((
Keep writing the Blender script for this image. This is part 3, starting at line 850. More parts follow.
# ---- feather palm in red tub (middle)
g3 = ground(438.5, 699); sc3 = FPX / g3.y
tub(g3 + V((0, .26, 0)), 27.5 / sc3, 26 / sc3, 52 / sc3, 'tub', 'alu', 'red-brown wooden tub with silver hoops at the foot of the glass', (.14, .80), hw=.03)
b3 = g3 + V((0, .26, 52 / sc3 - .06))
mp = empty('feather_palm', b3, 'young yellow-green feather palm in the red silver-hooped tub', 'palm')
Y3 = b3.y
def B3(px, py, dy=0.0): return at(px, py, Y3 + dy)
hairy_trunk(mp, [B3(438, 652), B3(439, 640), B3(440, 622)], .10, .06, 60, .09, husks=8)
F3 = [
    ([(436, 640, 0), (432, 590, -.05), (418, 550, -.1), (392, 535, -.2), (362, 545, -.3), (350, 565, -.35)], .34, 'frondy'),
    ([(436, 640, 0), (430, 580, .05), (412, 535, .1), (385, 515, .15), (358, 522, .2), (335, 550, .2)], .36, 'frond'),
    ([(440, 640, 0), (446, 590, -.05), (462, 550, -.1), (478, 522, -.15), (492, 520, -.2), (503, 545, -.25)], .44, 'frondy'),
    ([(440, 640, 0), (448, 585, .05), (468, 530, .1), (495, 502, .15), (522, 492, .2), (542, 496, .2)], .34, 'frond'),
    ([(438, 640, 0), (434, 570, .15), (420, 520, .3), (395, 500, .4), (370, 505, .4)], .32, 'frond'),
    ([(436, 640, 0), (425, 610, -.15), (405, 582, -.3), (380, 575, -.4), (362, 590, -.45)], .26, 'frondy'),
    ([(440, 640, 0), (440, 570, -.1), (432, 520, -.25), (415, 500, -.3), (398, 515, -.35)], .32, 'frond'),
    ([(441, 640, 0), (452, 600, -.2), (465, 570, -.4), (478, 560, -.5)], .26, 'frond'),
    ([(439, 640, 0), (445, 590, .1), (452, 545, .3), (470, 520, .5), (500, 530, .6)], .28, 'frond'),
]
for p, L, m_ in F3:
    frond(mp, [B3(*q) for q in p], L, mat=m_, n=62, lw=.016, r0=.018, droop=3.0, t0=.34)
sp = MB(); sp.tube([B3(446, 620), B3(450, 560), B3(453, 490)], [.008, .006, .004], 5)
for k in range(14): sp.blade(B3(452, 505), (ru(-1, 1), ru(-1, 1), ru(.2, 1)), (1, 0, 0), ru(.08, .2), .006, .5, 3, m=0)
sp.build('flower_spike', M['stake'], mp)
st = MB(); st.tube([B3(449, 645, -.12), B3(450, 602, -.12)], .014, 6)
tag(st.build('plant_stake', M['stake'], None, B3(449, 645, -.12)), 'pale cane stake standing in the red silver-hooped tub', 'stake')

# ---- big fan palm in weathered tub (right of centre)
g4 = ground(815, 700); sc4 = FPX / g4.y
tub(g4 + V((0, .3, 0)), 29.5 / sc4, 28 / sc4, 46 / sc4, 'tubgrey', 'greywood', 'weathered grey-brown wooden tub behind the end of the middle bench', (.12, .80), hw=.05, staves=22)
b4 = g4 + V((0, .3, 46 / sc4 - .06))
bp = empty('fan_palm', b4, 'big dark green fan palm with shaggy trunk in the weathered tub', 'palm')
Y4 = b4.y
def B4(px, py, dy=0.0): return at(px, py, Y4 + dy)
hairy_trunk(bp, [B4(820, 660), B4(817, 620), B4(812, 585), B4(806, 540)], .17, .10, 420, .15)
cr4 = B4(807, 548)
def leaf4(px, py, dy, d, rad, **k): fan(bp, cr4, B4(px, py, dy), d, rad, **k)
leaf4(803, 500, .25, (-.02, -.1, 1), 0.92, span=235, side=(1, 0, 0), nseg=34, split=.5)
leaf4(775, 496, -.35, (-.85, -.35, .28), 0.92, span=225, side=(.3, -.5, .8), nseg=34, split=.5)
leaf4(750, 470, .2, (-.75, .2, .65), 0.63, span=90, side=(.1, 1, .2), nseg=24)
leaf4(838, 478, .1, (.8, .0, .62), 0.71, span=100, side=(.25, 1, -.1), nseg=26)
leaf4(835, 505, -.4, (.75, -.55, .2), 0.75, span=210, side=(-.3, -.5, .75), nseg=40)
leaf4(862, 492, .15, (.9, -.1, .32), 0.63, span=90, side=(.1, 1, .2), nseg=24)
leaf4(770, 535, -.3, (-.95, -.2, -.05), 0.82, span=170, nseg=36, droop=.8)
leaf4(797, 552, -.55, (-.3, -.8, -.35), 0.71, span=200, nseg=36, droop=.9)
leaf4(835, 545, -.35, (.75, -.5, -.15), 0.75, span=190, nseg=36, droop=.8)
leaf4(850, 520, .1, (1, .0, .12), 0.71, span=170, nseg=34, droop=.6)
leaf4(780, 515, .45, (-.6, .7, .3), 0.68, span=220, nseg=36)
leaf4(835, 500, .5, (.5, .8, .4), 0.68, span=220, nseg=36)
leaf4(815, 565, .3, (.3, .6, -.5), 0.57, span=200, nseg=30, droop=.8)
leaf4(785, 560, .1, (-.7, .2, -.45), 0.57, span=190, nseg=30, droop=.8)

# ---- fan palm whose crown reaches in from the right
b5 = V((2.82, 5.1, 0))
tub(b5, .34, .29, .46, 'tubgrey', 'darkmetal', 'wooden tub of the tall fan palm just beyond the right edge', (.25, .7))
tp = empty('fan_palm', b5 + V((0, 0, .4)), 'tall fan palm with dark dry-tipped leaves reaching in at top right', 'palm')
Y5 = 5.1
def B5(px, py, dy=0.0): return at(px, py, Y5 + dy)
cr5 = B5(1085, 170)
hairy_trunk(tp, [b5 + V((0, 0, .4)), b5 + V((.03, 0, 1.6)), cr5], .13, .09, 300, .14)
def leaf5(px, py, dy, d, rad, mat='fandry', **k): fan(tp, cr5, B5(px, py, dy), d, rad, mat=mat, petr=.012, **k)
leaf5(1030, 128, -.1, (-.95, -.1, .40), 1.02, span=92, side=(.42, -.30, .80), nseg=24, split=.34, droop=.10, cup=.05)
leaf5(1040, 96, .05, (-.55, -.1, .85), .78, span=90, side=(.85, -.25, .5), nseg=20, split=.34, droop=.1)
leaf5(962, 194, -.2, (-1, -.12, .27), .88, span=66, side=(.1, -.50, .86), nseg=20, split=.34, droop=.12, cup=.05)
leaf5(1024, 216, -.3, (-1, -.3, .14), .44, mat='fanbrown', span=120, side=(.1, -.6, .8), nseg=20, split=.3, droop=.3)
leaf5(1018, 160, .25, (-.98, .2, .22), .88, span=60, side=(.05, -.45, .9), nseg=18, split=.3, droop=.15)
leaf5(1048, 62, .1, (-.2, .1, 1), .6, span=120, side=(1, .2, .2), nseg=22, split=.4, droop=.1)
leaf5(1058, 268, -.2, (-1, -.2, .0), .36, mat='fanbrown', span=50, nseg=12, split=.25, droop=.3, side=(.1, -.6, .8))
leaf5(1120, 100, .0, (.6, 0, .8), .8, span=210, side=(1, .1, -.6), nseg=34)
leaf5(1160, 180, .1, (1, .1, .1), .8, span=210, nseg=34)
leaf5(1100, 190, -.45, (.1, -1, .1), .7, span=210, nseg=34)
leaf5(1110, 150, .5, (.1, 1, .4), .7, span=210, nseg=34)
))
Copy all of the material word for word.

Keep writing the Blender script for this image. This is part 3, starting at line 850. More parts follow.
# ---- feather palm in red tub (middle)
g3 = ground(438.5, 699); sc3 = FPX / g3.y
tub(g3 + V((0, .26, 0)), 27.5 / sc3, 26 / sc3, 52 / sc3, 'tub', 'alu', 'red-brown wooden tub with silver hoops at the foot of the glass', (.14, .80), hw=.03)
b3 = g3 + V((0, .26, 52 / sc3 - .06))
mp = empty('feather_palm', b3, 'young yellow-green feather palm in the red silver-hooped tub', 'palm')
Y3 = b3.y
def B3(px, py, dy=0.0): return at(px, py, Y3 + dy)
hairy_trunk(mp, [B3(438, 652), B3(439, 640), B3(440, 622)], .10, .06, 60, .09, husks=8)
F3 = [
    ([(436, 640, 0), (432, 590, -.05), (418, 550, -.1), (392, 535, -.2), (362, 545, -.3), (350, 565, -.35)], .34, 'frondy'),
    ([(436, 640, 0), (430, 580, .05), (412, 535, .1), (385, 515, .15), (358, 522, .2), (335, 550, .2)], .36, 'frond'),
    ([(440, 640, 0), (446, 590, -.05), (462, 550, -.1), (478, 522, -.15), (492, 520, -.2), (503, 545, -.25)], .44, 'frondy'),
    ([(440, 640, 0), (448, 585, .05), (468, 530, .1), (495, 502, .15), (522, 492, .2), (542, 496, .2)], .34, 'frond'),
    ([(438, 640, 0), (434, 570, .15), (420, 520, .3), (395, 500, .4), (370, 505, .4)], .32, 'frond'),
    ([(436, 640, 0), (425, 610, -.15), (405, 582, -.3), (380, 575, -.4), (362, 590, -.45)], .26, 'frondy'),
    ([(440, 640, 0), (440, 570, -.1), (432, 520, -.25), (415, 500, -.3), (398, 515, -.35)], .32, 'frond'),
    ([(441, 640, 0), (452, 600, -.2), (465, 570, -.4), (478, 560, -.5)], .26, 'frond'),
    ([(439, 640, 0), (445, 590, .1), (452, 545, .3), (470, 520, .5), (500, 530, .6)], .28, 'frond'),
]
for p, L, m_ in F3:
    frond(mp, [B3(*q) for q in p], L, mat=m_, n=62, lw=.016, r0=.018, droop=3.0, t0=.34)
sp = MB(); sp.tube([B3(446, 620), B3(450, 560), B3(453, 490)], [.008, .006, .004], 5)
for k in range(14): sp.blade(B3(452, 505), (ru(-1, 1), ru(-1, 1), ru(.2, 1)), (1, 0, 0), ru(.08, .2), .006, .5, 3, m=0)
sp.build('flower_spike', M['stake'], mp)
st = MB(); st.tube([B3(449, 645, -.12), B3(450, 602, -.12)], .014, 6)
tag(st.build('plant_stake', M['stake'], None, B3(449, 645, -.12)), 'pale cane stake standing in the red silver-hooped tub', 'stake')

# ---- big fan palm in weathered tub (right of centre)
g4 = ground(815, 700); sc4 = FPX / g4.y
tub(g4 + V((0, .3, 0)), 29.5 / sc4, 28 / sc4, 46 / sc4, 'tubgrey', 'greywood', 'weathered grey-brown wooden tub behind the end of the middle bench', (.12, .80), hw=.05, staves=22)
b4 = g4 + V((0, .3, 46 / sc4 - .06))
bp = empty('fan_palm', b4, 'big dark green fan palm with shaggy trunk in the weathered tub', 'palm')
Y4 = b4.y
def B4(px, py, dy=0.0): return at(px, py, Y4 + dy)
hairy_trunk(bp, [B4(820, 660), B4(817, 620), B4(812, 585), B4(806, 540)], .17, .10, 420, .15)
cr4 = B4(807, 548)
def leaf4(px, py, dy, d, rad, **k): fan(bp, cr4, B4(px, py, dy), d, rad, **k)
leaf4(803, 500, .25, (-.02, -.1, 1), 0.92, span=235, side=(1, 0, 0), nseg=34, split=.5)
leaf4(775, 496, -.35, (-.85, -.35, .28), 0.92, span=225, side=(.3, -.5, .8), nseg=34, split=.5)
leaf4(750, 470, .2, (-.75, .2, .65), 0.63, span=90, side=(.1, 1, .2), nseg=24)
leaf4(838, 478, .1, (.8, .0, .62), 0.71, span=100, side=(.25, 1, -.1), nseg=26)
leaf4(835, 505, -.4, (.75, -.55, .2), 0.75, span=210, side=(-.3, -.5, .75), nseg=40)
leaf4(862, 492, .15, (.9, -.1, .32), 0.63, span=90, side=(.1, 1, .2), nseg=24)
leaf4(770, 535, -.3, (-.95, -.2, -.05), 0.82, span=170, nseg=36, droop=.8)
leaf4(797, 552, -.55, (-.3, -.8, -.35), 0.71, span=200, nseg=36, droop=.9)
leaf4(835, 545, -.35, (.75, -.5, -.15), 0.75, span=190, nseg=36, droop=.8)
leaf4(850, 520, .1, (1, .0, .12), 0.71, span=170, nseg=34, droop=.6)
leaf4(780, 515, .45, (-.6, .7, .3), 0.68, span=220, nseg=36)
leaf4(835, 500, .5, (.5, .8, .4), 0.68, span=220, nseg=36)
leaf4(815, 565, .3, (.3, .6, -.5), 0.57, span=200, nseg=30, droop=.8)
leaf4(785, 560, .1, (-.7, .2, -.45), 0.57, span=190, nseg=30, droop=.8)

# ---- fan palm whose crown reaches in from the right
b5 = V((2.82, 5.1, 0))
tub(b5, .34, .29, .46, 'tubgrey', 'darkmetal', 'wooden tub of the tall fan palm just beyond the right edge', (.25, .7))
tp = empty('fan_palm', b5 + V((0, 0, .4)), 'tall fan palm with dark dry-tipped leaves reaching in at top right', 'palm')
Y5 = 5.1
def B5(px, py, dy=0.0): return at(px, py, Y5 + dy)
cr5 = B5(1085, 170)
hairy_trunk(tp, [b5 + V((0, 0, .4)), b5 + V((.03, 0, 1.6)), cr5], .13, .09, 300, .14)
def leaf5(px, py, dy, d, rad, mat='fandry', **k): fan(tp, cr5, B5(px, py, dy), d, rad, mat=mat, petr=.012, **k)
leaf5(1030, 128, -.1, (-.95, -.1, .40), 1.02, span=92, side=(.42, -.30, .80), nseg=24, split=.34, droop=.10, cup=.05)
leaf5(1040, 96, .05, (-.55, -.1, .85), .78, span=90, side=(.85, -.25, .5), nseg=20, split=.34, droop=.1)
leaf5(962, 194, -.2, (-1, -.12, .27), .88, span=66, side=(.1, -.50, .86), nseg=20, split=.34, droop=.12, cup=.05)
leaf5(1024, 216, -.3, (-1, -.3, .14), .44, mat='fanbrown', span=120, side=(.1, -.6, .8), nseg=20, split=.3, droop=.3)
leaf5(1018, 160, .25, (-.98, .2, .22), .88, span=60, side=(.05, -.45, .9), nseg=18, split=.3, droop=.15)
leaf5(1048, 62, .1, (-.2, .1, 1), .6, span=120, side=(1, .2, .2), nseg=22, split=.4, droop=.1)
leaf5(1058, 268, -.2, (-1, -.2, .0), .36, mat='fanbrown', span=50, nseg=12, split=.25, droop=.3, side=(.1, -.6, .8))
leaf5(1120, 100, .0, (.6, 0, .8), .8, span=210, side=(1, .1, -.6), nseg=34)
leaf5(1160, 180, .1, (1, .1, .1), .8, span=210, nseg=34)
leaf5(1100, 190, -.45, (.1, -1, .1), .7, span=210, nseg=34)
leaf5(1110, 150, .5, (.1, 1, .4), .7, span=210, nseg=34)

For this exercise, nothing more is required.